N.B. there might (or might not) be spoilers in this article!
Episode 3 of The Underwater Menace has to be seen to believed: it’s absolutely crackers!
“You’re not turning me into a fish!”
Polly, The Underwater Menace: Episode 1
From hapless priests to hapless guards and hapless companions with everyone running around like headless chickens and Professor Zaroff getting more bonkers by the second, it’s twenty-five of the silliest minutes of Doctor Who you’re ever likely to see.
In amongst that, the Doctor dons a pair of Ray-Bans and another dodgy disguise as he hides in an Atlantean market place. There’s also an Irishman trying to placate Atlantis’s Fish People (surely this is not where Kate Bush got her record label name from?), who throw shells at him for his trouble and then swim off to perform a ballet.
And of course, it ends with everybody’s favourite line in the most-over-the-top-mad-scientist contest: ‘Nuzzink in ze vurld can ztop me now!’

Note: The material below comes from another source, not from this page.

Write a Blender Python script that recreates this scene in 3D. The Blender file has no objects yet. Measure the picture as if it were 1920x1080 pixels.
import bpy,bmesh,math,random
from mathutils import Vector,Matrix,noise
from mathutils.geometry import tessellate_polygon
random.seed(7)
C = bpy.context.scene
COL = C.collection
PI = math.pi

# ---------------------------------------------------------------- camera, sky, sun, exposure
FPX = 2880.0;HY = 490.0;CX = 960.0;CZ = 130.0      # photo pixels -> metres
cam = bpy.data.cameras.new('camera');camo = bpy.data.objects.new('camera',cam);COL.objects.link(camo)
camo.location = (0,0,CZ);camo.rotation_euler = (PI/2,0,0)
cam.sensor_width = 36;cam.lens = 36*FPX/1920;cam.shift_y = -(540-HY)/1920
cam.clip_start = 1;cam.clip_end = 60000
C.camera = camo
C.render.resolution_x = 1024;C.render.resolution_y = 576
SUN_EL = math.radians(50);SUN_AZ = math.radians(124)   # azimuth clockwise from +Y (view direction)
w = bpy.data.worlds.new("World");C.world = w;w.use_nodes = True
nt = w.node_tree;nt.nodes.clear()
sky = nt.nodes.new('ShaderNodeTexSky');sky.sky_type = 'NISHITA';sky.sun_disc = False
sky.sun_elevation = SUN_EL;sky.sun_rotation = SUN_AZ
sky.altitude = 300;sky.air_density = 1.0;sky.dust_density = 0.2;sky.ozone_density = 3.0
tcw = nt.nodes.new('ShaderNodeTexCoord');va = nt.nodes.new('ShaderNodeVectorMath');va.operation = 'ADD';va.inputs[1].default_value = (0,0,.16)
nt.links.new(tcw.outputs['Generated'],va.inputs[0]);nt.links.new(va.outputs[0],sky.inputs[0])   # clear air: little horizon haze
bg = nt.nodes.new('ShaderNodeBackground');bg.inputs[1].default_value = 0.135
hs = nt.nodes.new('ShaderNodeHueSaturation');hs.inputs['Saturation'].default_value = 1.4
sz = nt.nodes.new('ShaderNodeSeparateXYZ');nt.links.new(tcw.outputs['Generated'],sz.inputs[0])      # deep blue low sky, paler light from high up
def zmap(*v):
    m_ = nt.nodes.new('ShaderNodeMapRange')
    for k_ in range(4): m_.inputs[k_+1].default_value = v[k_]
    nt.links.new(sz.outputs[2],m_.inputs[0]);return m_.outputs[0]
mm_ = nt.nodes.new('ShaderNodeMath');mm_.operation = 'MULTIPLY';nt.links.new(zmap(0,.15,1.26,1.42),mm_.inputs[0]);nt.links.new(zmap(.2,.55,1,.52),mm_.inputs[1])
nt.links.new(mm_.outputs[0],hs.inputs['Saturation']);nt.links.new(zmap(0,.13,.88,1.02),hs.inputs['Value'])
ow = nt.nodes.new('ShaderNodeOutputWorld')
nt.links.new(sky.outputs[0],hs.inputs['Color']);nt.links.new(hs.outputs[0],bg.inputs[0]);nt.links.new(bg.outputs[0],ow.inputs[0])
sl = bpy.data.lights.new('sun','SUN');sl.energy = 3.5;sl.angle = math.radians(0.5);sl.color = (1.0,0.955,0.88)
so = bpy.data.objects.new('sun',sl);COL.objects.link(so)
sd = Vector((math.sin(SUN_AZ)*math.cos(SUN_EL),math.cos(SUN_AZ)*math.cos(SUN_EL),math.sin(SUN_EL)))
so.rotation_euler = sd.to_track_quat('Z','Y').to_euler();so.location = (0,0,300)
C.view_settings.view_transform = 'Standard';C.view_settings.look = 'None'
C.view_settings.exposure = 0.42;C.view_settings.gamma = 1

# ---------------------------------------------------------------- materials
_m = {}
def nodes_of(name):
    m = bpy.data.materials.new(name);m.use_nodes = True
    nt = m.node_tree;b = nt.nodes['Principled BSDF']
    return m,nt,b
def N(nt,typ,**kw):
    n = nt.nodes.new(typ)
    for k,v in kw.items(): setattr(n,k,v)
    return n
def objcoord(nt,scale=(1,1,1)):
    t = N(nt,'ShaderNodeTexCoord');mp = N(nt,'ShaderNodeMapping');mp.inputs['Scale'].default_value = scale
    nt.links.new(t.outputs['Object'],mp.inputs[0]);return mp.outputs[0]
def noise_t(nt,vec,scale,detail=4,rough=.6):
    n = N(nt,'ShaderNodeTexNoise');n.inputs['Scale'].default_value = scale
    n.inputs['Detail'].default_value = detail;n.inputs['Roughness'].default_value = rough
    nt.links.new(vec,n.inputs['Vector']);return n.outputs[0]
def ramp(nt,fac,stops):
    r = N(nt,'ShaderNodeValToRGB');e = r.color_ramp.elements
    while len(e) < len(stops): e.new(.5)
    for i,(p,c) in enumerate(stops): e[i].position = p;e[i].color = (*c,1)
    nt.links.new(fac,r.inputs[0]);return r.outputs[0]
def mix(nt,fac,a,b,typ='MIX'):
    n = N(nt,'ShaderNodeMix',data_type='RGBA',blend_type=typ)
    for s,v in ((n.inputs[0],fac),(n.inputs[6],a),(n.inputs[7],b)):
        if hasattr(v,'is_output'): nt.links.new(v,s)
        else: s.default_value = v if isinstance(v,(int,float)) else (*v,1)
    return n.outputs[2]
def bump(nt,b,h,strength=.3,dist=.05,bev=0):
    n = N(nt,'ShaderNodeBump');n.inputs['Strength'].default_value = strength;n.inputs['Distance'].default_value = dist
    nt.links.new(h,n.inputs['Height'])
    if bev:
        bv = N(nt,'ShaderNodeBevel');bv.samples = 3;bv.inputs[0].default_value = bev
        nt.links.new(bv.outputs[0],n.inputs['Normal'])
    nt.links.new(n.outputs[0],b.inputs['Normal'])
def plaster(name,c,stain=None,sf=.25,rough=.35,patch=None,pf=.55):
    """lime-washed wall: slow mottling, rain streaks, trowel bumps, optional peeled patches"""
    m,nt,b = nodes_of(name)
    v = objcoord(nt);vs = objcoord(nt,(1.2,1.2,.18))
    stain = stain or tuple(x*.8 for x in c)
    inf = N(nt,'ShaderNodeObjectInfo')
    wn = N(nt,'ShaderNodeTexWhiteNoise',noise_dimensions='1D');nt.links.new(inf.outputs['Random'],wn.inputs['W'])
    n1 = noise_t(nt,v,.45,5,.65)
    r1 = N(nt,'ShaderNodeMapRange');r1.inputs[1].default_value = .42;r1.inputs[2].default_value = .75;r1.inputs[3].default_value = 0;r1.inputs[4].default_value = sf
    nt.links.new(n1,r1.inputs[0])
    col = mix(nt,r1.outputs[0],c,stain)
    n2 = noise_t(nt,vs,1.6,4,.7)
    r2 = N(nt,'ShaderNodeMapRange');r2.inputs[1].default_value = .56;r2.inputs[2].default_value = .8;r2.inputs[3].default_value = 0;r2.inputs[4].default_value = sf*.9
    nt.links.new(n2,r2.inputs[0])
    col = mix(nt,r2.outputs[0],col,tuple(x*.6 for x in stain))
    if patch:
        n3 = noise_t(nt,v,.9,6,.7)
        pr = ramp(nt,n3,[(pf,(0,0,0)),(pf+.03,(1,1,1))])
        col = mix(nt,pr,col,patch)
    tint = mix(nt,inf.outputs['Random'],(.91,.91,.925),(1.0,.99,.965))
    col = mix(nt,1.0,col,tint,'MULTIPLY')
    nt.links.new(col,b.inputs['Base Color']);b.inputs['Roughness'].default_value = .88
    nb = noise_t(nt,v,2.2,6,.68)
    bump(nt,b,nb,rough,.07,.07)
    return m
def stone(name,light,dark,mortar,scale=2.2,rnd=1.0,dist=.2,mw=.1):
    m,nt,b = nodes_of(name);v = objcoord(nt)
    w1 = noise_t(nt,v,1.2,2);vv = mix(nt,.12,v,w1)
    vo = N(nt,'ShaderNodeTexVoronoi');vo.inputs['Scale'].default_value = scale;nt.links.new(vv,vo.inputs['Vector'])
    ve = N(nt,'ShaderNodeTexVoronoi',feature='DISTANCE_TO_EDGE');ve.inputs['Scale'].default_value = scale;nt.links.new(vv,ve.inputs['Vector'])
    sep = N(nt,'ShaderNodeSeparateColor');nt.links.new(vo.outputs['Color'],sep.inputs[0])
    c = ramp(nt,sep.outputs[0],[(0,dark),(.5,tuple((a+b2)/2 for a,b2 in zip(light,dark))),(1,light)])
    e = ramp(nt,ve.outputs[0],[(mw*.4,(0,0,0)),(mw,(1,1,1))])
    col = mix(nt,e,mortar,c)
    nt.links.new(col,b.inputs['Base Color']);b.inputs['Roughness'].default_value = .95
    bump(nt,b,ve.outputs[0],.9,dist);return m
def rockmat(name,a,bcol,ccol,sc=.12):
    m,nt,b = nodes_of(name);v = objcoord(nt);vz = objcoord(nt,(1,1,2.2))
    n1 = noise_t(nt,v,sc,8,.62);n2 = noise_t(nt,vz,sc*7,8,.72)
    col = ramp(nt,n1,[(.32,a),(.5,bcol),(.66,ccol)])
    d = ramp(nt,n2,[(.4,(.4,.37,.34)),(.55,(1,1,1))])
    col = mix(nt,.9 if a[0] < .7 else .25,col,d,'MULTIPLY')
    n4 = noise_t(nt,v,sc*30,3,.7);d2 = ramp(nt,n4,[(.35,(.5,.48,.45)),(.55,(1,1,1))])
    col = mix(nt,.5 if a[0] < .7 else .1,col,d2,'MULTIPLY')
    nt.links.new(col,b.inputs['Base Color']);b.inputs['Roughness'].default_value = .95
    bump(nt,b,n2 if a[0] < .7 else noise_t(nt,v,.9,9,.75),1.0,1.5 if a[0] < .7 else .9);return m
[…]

If only The Underwater Menace‘s other episodes were this enjoyably daft!
Sadly, the only other notable thing about The Underwater Menace is that it represents the first time I’ve been able to view a complete Second Doctor episode. Season four is particularly badly affected in this regard, with only ten out of its original forty-three episodes currently existing in the archive and not a complete serial amongst them (The Tenth Planet comes closest, with just one missing). The situation improves somewhat in seasons five and six, but for the moment the parlous state of the archive means my marathon viewing remains a disjointed venture.
When I watched The Underwater Menace as part of my marathon back in December, it was the only story to feature a surviving episode that had not seen an official release on DVD.
Ten months later, to the surprise of most Doctor Who fans, we had it sitting on our shelf and so, before I moved onto the Third Doctor, I thought I’d take the opportunity to revisit it.
Whilst the DVD release is worth having simply for the restored Episode 2 of course, we now also have a serviceable if perfunctory telesnap reconstruction to sit alongside the soundtrack for the first and final episodes.
My opinion of the story hasn’t wavered much in the intervening months, although the current 2015 television series did make me wonder if The Underwater Menace had seen the first appearance of the Doctor’s sonic sunglasses (this being pre-sonic screwdriver). If nothing else it shows the Doctor has form when it comes to donning a pair of Wayfarers.
So yes, it’s all still a little bit bonkers!